In the preparation of the material there are some strict rules, some special tools and some very delicate hand work are required. The rooms in which they work must be dry and there can be no air flow. A kind of flat wide bamboo tweezer is used to remove the sheets and divide their size, time and again, before being replaced between more sheets of leather in stacks. The leather stacks are hammered – more like pounded – continuously while the gold thins and spreads in between the leather sheets until the gold sheet becomes too big again and needs to be removed and divided once more. This is done over and over until the resulting gold sheet is thinner than plastic wrap. Handled carefully, it never breaks.
Worshippers will apply this as an offering to the surfaces of statues of buddhas. One layer after the other, the statue then becomes totally covered. Over time it looks like a statue made of gold.
In the western world, people use adhesives if they work with gold leaf. In Asia, pretty much any pasty liquid will work. Some just rub a piece of garlic on the spot before quickly swiping the leaf into place.
Mexican Opals
In the municipality of Magdalena in Mexico there was a rush of miners searching for fire opal during the 1960’s and 1970’s. This is a hot, dry rocky terrain and the working conditions were basic. Since the material was in seams in fissures in the rocks, much of the work involved moving and hammering large rocks.
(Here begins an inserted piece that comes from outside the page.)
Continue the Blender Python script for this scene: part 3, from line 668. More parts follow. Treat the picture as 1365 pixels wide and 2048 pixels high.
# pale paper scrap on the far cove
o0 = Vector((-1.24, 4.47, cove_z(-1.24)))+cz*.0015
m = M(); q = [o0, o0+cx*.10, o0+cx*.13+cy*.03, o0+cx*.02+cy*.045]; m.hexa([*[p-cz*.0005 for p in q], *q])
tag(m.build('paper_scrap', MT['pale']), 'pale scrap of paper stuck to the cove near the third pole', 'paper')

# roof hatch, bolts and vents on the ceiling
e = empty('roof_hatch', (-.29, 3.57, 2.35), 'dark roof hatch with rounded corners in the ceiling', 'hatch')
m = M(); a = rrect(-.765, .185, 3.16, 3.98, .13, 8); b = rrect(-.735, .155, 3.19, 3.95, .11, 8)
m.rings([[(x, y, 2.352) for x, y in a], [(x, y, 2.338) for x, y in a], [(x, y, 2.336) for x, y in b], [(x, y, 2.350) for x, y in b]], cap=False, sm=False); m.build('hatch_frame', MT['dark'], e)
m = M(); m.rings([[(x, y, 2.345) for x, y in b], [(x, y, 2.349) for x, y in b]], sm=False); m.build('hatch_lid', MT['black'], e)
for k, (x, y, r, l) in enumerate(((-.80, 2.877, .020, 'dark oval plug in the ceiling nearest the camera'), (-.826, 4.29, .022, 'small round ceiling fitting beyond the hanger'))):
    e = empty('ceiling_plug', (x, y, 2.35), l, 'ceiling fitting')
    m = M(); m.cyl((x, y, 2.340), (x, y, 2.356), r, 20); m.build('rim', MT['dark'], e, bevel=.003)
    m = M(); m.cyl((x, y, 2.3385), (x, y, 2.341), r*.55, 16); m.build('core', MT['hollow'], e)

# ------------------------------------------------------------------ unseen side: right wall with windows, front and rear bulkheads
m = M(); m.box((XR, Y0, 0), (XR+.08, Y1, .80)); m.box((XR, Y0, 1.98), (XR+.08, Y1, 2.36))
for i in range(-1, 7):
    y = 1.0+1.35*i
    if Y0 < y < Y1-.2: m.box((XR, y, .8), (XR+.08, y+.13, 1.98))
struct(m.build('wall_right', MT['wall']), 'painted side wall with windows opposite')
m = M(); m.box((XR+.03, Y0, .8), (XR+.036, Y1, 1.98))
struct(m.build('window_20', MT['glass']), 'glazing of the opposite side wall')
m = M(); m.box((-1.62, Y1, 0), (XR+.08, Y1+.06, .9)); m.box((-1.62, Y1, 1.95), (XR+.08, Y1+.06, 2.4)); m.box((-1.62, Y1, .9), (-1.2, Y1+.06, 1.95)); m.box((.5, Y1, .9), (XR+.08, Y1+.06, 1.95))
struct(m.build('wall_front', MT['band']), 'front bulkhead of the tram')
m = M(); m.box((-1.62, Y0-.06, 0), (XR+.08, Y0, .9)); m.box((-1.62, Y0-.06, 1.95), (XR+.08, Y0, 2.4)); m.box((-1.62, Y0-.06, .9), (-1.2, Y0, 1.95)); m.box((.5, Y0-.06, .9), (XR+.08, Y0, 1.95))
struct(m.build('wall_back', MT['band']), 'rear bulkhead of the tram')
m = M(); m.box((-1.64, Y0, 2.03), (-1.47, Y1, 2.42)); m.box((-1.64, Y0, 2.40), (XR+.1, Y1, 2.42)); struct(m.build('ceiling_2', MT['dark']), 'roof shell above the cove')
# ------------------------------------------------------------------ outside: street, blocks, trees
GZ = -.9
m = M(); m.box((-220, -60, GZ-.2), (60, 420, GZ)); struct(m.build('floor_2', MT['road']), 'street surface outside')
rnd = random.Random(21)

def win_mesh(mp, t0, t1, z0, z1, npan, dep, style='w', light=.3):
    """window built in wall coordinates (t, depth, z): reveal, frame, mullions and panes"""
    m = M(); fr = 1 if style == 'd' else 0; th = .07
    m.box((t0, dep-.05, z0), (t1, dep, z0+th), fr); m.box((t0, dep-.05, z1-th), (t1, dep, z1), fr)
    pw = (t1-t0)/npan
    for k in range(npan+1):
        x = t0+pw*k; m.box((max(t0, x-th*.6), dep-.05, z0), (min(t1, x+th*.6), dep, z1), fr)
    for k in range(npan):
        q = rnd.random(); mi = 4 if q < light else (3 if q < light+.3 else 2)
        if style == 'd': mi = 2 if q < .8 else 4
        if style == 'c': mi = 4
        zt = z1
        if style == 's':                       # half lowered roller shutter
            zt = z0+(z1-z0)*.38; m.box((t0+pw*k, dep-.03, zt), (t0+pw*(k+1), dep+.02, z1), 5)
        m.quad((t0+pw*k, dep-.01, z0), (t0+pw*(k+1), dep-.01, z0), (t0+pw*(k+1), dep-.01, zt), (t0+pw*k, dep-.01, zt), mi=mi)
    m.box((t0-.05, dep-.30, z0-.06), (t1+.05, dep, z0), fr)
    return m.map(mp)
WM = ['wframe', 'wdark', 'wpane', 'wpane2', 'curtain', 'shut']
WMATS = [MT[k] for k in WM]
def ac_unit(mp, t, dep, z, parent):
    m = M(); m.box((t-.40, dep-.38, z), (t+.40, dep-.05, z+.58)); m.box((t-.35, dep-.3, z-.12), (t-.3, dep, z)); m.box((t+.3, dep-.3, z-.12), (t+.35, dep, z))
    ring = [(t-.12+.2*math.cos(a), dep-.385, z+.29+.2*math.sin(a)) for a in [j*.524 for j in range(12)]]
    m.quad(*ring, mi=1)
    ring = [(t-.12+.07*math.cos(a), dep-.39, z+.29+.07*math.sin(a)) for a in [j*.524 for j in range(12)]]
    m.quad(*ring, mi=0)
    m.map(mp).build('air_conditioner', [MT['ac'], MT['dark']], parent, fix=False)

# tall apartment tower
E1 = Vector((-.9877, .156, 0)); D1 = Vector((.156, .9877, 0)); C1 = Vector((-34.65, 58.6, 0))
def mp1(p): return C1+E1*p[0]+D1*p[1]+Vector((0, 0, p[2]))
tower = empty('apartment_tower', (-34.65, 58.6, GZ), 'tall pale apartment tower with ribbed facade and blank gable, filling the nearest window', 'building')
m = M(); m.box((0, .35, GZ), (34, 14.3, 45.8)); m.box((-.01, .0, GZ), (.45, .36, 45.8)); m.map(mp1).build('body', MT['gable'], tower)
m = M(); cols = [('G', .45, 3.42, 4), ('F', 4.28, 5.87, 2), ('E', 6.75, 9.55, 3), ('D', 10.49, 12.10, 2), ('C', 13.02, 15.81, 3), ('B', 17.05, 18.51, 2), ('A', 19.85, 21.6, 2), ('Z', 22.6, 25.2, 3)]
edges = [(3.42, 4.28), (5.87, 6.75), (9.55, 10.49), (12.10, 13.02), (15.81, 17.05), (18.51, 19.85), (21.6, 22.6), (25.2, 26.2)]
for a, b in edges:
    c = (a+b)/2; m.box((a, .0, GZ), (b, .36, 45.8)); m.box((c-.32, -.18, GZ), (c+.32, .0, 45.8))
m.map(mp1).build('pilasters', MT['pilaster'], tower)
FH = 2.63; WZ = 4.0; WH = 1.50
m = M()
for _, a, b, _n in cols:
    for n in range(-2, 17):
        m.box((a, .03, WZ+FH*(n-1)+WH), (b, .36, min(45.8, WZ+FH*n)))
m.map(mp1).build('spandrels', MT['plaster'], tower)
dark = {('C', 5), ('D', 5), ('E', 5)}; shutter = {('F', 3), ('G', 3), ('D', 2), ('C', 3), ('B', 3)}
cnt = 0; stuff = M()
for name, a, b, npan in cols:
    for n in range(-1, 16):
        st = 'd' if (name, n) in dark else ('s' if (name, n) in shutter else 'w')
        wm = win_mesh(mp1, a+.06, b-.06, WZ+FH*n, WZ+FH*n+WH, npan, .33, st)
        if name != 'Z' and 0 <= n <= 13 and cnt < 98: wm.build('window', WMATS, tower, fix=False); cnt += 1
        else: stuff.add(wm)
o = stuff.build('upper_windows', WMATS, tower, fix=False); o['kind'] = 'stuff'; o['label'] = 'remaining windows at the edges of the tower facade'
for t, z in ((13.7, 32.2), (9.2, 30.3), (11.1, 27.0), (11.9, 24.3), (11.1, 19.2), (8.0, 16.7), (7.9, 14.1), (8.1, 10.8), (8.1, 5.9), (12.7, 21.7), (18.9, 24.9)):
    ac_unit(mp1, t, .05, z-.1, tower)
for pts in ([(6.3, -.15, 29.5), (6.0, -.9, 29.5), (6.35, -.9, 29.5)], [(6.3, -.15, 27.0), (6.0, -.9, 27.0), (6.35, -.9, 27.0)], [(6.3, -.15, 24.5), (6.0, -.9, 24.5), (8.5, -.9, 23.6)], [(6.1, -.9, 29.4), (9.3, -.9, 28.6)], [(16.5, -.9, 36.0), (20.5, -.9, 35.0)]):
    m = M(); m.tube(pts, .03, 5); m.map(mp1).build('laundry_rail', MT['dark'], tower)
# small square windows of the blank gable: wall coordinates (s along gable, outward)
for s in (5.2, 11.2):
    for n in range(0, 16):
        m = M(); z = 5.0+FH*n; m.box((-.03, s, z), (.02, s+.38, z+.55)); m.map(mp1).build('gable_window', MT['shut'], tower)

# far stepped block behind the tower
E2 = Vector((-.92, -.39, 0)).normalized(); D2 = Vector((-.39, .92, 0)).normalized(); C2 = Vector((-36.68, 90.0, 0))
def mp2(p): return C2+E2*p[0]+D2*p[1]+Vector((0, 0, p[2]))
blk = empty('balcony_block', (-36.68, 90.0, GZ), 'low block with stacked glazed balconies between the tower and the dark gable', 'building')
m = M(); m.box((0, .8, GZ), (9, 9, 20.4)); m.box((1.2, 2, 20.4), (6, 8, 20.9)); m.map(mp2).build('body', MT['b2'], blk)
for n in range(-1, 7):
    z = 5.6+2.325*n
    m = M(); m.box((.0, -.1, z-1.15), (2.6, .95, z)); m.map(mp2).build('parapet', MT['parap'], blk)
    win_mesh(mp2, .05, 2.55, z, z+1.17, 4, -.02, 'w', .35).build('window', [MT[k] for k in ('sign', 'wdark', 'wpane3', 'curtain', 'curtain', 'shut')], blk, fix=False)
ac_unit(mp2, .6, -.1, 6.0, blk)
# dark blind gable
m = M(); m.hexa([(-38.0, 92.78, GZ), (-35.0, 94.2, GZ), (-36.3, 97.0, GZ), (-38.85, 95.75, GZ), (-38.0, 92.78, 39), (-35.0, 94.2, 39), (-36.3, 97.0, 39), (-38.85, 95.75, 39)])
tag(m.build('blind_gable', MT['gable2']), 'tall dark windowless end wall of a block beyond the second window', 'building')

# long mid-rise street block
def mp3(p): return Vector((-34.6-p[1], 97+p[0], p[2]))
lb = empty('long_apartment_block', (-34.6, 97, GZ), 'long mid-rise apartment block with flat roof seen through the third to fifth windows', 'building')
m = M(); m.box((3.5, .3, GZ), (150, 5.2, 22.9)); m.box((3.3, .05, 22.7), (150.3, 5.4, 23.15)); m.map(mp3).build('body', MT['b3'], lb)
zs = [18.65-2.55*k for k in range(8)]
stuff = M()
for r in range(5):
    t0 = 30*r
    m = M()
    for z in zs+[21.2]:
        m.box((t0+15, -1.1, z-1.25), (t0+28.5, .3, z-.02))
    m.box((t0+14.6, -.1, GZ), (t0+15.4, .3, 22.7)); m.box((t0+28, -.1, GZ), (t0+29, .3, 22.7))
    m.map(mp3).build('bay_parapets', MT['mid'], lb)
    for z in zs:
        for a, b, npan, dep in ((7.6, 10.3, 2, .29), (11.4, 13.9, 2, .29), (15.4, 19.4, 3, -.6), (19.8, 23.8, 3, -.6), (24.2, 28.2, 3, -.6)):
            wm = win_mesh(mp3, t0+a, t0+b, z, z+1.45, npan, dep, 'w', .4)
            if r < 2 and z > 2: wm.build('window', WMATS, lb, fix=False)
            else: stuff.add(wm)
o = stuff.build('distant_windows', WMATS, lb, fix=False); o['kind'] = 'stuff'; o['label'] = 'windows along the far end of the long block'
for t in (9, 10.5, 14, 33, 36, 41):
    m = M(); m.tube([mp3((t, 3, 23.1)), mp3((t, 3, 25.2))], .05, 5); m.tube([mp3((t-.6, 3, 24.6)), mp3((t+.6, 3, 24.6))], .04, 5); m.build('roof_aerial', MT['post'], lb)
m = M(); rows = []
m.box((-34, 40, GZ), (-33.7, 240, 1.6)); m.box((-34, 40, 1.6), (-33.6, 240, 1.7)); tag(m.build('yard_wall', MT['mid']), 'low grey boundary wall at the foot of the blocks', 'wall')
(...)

Opal has a moisture content of around 10% but can go as high as 20%. When the stones are recovered and exposed to the ambient weather on the ground surface they would begin to dry out. So, the miner would place their newfound materials in a small container filled with water. When it was time to bring the material to market, the miner would seek out a buyer in one of the nearby towns. Poor guys.
The buyer would take the material out of the jars of water, lay them on a table and immediately lower a strong light over them. The light would be hot, of course and he would then begin to negotiate prices. Meanwhile, due to the moisture in the stones they would begin to explode like popcorn – as the heat from the light encouraged expansion.
Imagine the distress to the miner as he watches the fruit of his labor, his dreams of riches, begin to self-destruct. What kind of bargaining position is that?